- EXERCISE INSTRUCTIONS:
Give back exactly the lines from the start of the listing to the line containing "scene = bpy.context.scene", inclusive, and nothing beyond them.

- EXTRACTED DATA:
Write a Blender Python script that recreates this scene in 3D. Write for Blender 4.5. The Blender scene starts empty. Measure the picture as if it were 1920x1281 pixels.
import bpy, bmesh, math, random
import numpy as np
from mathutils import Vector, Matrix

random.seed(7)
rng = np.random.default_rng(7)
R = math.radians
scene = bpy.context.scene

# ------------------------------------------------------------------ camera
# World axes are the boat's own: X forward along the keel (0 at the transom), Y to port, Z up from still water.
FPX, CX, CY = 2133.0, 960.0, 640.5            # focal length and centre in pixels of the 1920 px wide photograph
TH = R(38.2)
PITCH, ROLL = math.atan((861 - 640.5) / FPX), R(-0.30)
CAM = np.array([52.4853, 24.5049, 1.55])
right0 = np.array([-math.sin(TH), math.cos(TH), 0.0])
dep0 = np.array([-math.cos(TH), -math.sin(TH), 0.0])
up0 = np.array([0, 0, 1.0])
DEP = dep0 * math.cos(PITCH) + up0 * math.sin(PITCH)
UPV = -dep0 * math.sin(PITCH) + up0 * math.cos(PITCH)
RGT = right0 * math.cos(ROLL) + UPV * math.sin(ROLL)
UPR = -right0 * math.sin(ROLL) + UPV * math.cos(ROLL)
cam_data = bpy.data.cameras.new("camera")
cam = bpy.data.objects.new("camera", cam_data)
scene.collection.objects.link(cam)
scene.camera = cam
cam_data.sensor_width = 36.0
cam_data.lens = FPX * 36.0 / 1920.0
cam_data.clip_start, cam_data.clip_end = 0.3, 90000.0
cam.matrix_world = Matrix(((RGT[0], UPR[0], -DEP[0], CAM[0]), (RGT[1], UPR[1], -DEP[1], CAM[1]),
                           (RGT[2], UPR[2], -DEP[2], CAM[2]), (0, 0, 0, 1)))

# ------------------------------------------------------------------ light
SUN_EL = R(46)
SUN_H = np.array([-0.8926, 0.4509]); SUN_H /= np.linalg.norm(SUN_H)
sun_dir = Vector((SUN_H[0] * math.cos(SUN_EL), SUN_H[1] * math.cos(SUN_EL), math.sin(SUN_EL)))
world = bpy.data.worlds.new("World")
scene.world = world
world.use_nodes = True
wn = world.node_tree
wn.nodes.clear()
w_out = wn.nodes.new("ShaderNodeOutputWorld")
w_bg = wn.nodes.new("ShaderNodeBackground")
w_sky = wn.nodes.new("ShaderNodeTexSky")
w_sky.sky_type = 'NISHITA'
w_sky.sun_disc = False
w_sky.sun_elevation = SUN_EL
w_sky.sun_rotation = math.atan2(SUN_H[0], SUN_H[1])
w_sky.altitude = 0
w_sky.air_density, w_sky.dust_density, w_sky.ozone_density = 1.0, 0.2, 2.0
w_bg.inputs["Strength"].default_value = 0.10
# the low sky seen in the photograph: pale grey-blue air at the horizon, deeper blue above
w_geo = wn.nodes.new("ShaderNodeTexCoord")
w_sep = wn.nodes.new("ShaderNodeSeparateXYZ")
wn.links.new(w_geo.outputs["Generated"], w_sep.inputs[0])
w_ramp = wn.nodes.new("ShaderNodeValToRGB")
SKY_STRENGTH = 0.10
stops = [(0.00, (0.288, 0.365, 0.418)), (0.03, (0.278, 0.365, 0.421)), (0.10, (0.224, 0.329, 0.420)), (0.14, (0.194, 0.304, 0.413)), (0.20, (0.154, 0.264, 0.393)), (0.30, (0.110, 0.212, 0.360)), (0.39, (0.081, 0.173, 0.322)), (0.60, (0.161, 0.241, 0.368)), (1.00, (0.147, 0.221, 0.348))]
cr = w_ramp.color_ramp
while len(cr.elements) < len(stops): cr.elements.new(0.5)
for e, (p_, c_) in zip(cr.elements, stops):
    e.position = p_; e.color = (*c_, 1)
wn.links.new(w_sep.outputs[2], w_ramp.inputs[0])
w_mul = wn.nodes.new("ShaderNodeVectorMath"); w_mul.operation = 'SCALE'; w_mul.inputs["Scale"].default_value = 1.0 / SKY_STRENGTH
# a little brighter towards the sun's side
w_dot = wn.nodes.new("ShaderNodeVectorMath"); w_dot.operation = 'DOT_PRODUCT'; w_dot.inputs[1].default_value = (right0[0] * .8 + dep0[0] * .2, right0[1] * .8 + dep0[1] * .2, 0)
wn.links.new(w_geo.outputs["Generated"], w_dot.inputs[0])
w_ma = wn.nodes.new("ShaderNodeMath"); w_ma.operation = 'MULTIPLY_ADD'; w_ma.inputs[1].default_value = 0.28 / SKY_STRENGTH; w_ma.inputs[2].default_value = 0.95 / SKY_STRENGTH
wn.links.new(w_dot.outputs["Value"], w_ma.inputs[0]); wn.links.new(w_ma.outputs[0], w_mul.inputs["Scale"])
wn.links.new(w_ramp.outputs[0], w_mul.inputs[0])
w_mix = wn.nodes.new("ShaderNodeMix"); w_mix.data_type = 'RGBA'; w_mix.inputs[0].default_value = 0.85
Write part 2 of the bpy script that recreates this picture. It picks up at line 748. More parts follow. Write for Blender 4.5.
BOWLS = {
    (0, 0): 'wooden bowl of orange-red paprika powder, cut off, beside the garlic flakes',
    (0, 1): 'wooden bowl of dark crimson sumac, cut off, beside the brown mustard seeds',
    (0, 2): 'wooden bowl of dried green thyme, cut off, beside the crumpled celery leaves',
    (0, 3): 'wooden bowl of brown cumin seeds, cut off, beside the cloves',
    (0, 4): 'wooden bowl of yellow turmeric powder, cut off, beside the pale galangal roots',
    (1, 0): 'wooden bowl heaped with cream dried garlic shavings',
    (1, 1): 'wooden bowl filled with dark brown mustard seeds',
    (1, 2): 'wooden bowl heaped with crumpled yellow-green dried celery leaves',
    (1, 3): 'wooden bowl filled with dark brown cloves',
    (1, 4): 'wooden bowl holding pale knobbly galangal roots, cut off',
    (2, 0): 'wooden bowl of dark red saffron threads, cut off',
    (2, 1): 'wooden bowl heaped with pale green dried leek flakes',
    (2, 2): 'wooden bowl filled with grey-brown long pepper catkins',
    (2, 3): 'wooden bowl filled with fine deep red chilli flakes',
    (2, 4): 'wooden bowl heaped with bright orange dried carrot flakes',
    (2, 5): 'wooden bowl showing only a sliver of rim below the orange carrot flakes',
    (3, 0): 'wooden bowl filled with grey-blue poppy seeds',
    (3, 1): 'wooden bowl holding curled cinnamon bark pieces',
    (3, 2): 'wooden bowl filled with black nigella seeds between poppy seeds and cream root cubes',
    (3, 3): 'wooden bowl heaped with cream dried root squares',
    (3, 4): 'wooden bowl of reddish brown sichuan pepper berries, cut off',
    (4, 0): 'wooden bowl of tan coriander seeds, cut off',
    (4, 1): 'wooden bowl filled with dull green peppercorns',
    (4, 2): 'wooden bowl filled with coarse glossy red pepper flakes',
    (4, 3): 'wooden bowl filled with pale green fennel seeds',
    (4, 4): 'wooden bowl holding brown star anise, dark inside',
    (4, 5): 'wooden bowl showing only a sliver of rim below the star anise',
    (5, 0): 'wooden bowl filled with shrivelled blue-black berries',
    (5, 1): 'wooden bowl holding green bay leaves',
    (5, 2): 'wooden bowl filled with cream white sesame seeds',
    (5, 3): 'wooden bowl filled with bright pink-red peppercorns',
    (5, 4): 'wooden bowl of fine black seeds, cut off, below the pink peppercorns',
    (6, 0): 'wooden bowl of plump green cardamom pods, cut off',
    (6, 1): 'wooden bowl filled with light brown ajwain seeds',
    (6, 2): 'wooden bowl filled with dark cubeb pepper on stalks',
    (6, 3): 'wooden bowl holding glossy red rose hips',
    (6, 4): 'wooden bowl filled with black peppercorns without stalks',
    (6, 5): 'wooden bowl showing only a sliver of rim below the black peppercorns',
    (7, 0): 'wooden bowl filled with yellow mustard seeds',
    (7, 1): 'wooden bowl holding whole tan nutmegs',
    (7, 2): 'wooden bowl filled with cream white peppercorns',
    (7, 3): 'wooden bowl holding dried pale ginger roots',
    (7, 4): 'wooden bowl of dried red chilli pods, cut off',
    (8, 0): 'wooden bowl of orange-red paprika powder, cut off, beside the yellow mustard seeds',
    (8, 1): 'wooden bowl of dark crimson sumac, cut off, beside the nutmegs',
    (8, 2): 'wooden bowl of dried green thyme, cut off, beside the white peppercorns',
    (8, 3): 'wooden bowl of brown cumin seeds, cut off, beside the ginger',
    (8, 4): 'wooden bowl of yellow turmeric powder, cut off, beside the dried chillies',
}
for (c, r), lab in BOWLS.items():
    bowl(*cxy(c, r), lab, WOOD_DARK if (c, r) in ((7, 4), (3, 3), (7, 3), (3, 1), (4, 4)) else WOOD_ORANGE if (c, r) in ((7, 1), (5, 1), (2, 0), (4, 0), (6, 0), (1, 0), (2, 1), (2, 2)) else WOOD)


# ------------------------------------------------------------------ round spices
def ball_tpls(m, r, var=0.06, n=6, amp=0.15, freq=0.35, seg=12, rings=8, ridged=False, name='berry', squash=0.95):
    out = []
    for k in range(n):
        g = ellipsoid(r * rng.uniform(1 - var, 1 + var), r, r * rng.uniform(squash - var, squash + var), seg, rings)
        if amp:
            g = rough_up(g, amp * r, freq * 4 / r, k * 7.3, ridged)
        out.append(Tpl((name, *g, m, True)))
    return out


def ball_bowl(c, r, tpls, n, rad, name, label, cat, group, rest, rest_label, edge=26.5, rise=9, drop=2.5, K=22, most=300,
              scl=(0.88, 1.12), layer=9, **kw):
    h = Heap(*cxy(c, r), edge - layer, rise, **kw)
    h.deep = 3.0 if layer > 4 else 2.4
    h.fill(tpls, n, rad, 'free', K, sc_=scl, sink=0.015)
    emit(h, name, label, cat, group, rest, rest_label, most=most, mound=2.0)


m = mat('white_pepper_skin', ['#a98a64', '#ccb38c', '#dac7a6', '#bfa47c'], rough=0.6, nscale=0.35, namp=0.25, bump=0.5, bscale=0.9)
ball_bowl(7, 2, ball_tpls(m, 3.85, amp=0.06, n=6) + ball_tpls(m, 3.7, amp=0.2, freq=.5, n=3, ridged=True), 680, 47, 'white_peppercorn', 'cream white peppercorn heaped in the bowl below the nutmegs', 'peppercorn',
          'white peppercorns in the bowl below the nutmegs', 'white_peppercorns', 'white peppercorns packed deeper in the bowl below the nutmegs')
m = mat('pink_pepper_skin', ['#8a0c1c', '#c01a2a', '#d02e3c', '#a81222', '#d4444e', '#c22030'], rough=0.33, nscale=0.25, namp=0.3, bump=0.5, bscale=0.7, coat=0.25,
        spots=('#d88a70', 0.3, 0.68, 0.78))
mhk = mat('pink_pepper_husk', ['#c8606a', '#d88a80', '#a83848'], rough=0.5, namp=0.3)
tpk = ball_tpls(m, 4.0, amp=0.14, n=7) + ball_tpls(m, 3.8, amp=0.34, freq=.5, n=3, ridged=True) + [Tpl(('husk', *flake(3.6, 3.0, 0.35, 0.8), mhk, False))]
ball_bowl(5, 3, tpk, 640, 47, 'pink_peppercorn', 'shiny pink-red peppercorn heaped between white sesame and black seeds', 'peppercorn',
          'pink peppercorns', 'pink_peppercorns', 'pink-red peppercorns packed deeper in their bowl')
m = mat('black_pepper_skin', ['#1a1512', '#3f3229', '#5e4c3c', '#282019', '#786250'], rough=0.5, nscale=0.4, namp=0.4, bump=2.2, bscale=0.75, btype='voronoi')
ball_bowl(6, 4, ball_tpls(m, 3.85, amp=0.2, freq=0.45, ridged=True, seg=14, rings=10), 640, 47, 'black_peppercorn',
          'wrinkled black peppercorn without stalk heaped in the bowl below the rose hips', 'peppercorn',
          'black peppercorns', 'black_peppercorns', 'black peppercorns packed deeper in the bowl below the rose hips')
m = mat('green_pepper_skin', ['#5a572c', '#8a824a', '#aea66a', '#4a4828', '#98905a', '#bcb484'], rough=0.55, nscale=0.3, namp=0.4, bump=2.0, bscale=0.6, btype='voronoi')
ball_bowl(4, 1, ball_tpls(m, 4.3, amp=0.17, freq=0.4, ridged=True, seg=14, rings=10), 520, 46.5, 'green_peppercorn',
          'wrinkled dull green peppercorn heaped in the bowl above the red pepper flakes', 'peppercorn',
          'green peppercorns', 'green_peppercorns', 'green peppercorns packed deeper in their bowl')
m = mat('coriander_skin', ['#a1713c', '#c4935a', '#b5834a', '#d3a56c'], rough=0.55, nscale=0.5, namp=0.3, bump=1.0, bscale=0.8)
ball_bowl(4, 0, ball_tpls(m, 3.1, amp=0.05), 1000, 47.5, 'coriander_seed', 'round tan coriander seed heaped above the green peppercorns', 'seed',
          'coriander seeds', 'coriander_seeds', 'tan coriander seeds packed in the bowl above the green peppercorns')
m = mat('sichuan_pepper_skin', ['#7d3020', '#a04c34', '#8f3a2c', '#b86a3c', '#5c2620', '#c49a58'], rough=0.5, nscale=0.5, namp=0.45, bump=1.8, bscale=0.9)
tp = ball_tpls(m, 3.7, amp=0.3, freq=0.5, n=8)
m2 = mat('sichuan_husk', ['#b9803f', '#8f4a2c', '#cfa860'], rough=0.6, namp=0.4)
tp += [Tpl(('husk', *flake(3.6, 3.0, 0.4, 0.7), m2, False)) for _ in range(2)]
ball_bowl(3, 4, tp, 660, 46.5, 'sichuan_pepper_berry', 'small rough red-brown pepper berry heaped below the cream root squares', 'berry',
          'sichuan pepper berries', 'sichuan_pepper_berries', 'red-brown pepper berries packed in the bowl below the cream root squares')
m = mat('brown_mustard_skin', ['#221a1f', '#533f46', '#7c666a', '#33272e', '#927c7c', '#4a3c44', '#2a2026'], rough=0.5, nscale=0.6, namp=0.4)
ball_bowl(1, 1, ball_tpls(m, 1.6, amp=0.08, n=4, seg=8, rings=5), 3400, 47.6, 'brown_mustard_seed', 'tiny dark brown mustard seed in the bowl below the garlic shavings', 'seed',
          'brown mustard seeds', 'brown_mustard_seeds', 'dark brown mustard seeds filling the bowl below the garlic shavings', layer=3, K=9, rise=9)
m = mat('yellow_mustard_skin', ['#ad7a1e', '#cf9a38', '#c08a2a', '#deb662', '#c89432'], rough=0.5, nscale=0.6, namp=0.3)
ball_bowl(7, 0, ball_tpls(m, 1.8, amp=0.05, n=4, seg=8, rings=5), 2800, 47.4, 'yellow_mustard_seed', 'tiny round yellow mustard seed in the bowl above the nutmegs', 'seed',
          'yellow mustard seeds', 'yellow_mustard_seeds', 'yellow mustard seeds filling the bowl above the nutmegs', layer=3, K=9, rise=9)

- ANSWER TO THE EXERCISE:
Write a Blender Python script that recreates this scene in 3D. Write for Blender 4.5. The Blender scene starts empty. Measure the picture as if it were 1920x1281 pixels.
import bpy, bmesh, math, random
import numpy as np
from mathutils import Vector, Matrix

random.seed(7)
rng = np.random.default_rng(7)
R = math.radians
scene = bpy.context.scene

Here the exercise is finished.